Archive for May, 2012

Juvenal Delinquents And How To Change Them

May 29, 2012 Leave a comment

‘You cannot hope to bribe or twist,/thank God! the British journalist./But, seeing what the man will do/unbribed, there’s no occasion to.’ Humbert Wolfe

How can we tell fact from spin? How do we know when we’re being lied to or misled; how can we establish what a contributor’s agenda is? (they invariably will have one, but knowing what it is will help us decide on the merits of an issue).

The Leveson Inquiry in is performing a fascinating role in investigating media ownership and behaviour in the public sphere. In looking at the relationships between Press Barons (principally Rupert Murdoch) and politicians, both Conservative and Labour, it’s letting in the light on a relationship usually only reflected on by the Media, Politicians and Media Studies professionals. It is asking profound questions about democracy and how news is filtered.

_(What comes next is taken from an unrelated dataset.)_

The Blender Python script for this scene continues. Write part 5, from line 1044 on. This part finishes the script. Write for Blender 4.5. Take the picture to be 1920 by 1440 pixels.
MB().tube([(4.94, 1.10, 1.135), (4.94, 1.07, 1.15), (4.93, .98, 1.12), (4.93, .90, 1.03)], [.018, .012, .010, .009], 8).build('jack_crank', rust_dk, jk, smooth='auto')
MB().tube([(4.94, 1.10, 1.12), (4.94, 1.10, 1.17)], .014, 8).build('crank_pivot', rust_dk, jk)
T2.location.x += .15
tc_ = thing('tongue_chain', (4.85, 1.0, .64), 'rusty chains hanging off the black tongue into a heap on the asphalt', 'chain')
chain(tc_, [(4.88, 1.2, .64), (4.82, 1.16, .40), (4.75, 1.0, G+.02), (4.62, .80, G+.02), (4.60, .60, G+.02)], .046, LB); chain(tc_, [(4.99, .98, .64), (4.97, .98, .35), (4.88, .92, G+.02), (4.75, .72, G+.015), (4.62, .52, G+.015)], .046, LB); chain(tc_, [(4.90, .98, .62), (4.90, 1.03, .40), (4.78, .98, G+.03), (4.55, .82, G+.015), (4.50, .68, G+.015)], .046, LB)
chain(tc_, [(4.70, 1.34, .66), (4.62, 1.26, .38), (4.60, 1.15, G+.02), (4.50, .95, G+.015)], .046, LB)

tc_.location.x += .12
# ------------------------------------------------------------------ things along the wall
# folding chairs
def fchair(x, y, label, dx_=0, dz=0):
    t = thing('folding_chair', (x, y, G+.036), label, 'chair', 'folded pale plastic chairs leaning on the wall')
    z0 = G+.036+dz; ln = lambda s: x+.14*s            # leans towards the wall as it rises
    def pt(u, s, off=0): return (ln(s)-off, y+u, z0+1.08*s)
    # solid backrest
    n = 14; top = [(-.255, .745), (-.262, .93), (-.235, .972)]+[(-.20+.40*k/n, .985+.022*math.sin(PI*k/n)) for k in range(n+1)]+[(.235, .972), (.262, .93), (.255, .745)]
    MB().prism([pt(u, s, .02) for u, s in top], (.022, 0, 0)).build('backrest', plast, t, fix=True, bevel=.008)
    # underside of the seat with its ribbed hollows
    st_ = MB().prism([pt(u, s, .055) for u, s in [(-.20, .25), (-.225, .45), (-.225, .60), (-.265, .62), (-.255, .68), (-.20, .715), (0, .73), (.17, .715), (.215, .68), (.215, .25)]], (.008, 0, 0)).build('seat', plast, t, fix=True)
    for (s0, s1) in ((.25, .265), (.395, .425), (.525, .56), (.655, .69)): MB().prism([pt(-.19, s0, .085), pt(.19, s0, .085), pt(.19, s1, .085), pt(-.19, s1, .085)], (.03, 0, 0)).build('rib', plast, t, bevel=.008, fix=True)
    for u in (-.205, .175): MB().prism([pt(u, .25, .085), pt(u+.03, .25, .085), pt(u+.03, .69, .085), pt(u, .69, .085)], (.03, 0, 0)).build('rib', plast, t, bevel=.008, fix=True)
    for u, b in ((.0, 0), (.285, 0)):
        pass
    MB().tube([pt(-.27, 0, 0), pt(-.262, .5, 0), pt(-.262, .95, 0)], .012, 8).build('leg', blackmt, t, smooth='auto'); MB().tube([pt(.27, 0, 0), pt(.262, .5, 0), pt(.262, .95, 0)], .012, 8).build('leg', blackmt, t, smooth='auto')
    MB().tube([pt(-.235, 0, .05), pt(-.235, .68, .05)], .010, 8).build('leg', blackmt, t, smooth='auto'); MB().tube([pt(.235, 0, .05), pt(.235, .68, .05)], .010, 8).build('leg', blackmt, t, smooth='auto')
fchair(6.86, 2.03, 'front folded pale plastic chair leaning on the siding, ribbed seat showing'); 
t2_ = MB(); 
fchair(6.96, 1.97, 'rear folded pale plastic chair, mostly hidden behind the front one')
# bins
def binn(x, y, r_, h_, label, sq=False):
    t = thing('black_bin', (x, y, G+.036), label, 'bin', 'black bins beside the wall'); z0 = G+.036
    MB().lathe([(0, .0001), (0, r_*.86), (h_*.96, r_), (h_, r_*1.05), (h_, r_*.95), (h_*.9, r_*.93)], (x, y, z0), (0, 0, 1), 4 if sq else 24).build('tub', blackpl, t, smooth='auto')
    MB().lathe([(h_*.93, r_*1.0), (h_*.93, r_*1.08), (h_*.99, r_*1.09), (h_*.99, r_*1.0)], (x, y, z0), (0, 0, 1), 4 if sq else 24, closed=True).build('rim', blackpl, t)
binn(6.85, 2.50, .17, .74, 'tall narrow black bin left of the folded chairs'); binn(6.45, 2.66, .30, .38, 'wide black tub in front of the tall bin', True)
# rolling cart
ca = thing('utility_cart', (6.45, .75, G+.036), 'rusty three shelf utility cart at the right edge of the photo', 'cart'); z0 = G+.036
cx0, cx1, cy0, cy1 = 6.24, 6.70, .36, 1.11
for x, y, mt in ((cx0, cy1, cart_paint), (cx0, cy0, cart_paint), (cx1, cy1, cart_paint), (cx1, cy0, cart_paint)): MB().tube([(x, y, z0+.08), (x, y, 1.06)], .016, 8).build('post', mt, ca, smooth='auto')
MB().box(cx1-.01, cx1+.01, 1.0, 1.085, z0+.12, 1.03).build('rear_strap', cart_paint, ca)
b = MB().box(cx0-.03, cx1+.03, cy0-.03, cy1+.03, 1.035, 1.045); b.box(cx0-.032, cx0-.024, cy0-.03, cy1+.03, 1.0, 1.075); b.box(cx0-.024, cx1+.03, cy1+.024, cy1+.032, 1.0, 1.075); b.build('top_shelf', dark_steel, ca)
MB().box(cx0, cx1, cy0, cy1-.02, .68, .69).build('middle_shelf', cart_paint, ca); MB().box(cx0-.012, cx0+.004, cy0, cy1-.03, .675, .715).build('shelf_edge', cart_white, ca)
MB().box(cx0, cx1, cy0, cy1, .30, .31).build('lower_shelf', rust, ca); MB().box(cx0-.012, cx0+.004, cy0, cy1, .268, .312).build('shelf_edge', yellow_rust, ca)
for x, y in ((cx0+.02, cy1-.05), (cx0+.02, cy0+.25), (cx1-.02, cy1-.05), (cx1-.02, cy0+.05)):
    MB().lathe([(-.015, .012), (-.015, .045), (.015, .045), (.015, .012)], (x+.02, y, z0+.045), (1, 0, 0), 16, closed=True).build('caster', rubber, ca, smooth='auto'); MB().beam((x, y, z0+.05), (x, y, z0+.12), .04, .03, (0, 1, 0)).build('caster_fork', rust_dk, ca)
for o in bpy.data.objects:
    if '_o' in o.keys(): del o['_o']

Impartial is defined by Websters as ‘not partial or biased’. It also defines ‘fair’ as ‘marked by impartiality and honesty : free from self-interest, prejudice, or favouritism’. But, in the words of ‘Private Eye’, ‘as any fule know’, the opposite applies throughout print media, (and, both Left and Right would hold, in broadcasting too). A broadcaster should lose viewers and a newspaper should lose readers if they go against their customers beliefs but if Fox News audiences are to be any guide, many don’t see balance as an important issue (unless they really believe their media is ‘Fair and Balanced’, in which case, that’s another article entirely).

Leveson, if it doesn’t pull any significant punches, should be critical of the corrupting interdependency between politics and journalism. By exposing these connections to the greater public, it has given more of the electorate a view on who really runs Britain and this can only be a good thing. It will hopefully lead to a more questioning and sceptical citizen.

Should a contributor on a News Programme arguing for lower Tax Rates state that their organisation is funded by offshore corporations and tax-cutting ideologues? Of course they won’t, but they should.

What we want from a News Contributor – (that is a commentator, journalist or current affairs panellist) – is impartiality. Or failing that, a declaration of interest.

Imagine if every time a so-called independent Tobacco lobbyist were on TV, they were asked who funds their campaign? If the listener were informed that the Tobacco companies fund such groups, they could decide whether the lobbyist is impartial or not (a ‘no-brainer’ there, but the principle still stands).

Or when it comes to a referendum, wouldn’t it be preferable to know who funds a particular group, be it for or against, to be able to make a fully informed decision about which way to vote?

Changing power structures takes time but we can do some things that are incremental but radical in effect. We can insist that broadcasters automatically ask contributors on any programme to state their interests, both public and private, when proposing a particular policy stance. A presenter or editor could easily give a ‘health warning’ before the start of a discussion or at the foot or head of an ‘op-ed’ piece.

Or we can try to change the culture whereby commentators themselves start to declare commercial or political interests. One example of this  is Guardian journalist George Monbiot; he has done something most of us would be reluctant to do, he has a set up a register of his commercial interests and payments which is there for all to view on his website. When he comments on any issue, anyone can inspect this register to see ‘where he is coming from’. It doesn’t mean the reader has to agree with everything or even anything he says; it does mean that his ‘bona fides’ are more upfront than 99% of all other media commentators (including this one).

It is up to us all, the citizen, to be vigilant; to always be conscious that news and opinion need to be de-coupled. Be critical not passive. The knock on effects of transparency for democracy and the individual are hugely beneficial for an open society The more transparent a discussion, the better for all.